Friday, May 18, 2007

Give us this day our proper label

It's always fun to pour my Mystery-Flavor Super-Strength tea-of-the-day (brewed for me each morning by my DH), prop my feet up on the wall, check email and find a Zogby survey waiting. How I got on their list I dunno, but being a Zogby Survey-ee makes me feel terribly important.

But when I finish the fun part and get to the standard questions designed to box me into my Proper Demographic, one question bugs me. Having checked off that I am a Protestant of non-denominational or "other" persuasion, I get asked this:

"Do you consider yourself a born-again, evangelical, or fundamentalist Christian?
- Yes
- No
- Not sure
- Refused"

So. What if I'm one out of three?

On one occasion I got irritated and marked "Refused." For awhile I ticked "Not sure." I did this in spite of the word "or." The Zogbyists might want me to check "yes" even if I fit only one of the three terms, but in results I will still get lumped in with fundamentalists. But OK, I'll check "yes." Let me skew the official position of the fundamentalist demographic. This isn't necessarily a bad thing.

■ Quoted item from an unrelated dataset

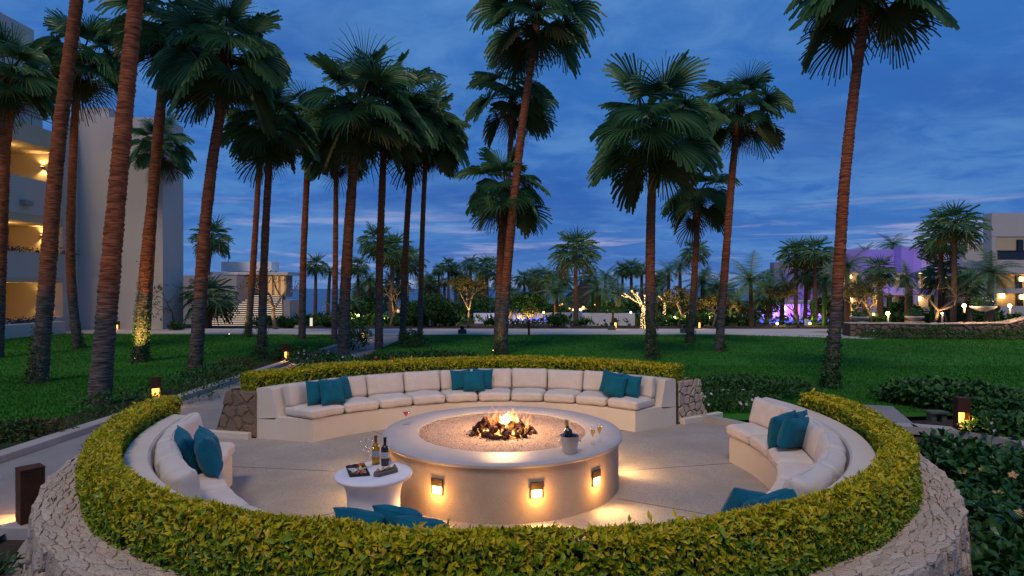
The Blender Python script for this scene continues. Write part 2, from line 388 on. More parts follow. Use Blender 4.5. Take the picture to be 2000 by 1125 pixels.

Months ago I decided to annoy them with some "Questions and comments on this survey" wherein I explained that the three terms - fundamentalist, evangelical, born again -- are not a package deal. While they tend to occur together, not one of them is dependent on another, either as cause or as effect.

I am born again. It's an experience. I had it.

I am not a fundamentalist. I am not an evangelist. I am also not, technically, a "liberal Christian" since my theology is not anti-supernatural, not anti-miracle. The Nicene Creed is pretty much okay by me.

If I fit into a box --and that's a big If -- it's the Christian Left. You know, those radical pinko preverts who believe Christ was a fan of peace, caring for the needy, everybody being entitled his own spiritual path. Stuff like that. Subscribers to liberal theology can be Christian Leftists too, but if we want to believe in the divinity of Jesus Christ, nobody is kicking us out of The Left over how backward we are.

Zogby ignored me. The question remains worded as it always was.

My guess would be that for a Born Again to be a political liberal is so statistically uncommon -- or they think it is -- that they have no motivation to break the "non-denominational Protestant" category down any further than their question allows. It still bugs me. There are, I think, a lot more of us than the popular image of the "Christian" would indicate. Whatever our percentage, we're not marginal. If surveys glom the three categories together under one fundamentalist umbrella, it's hard to sort us out and I think we need to be identified.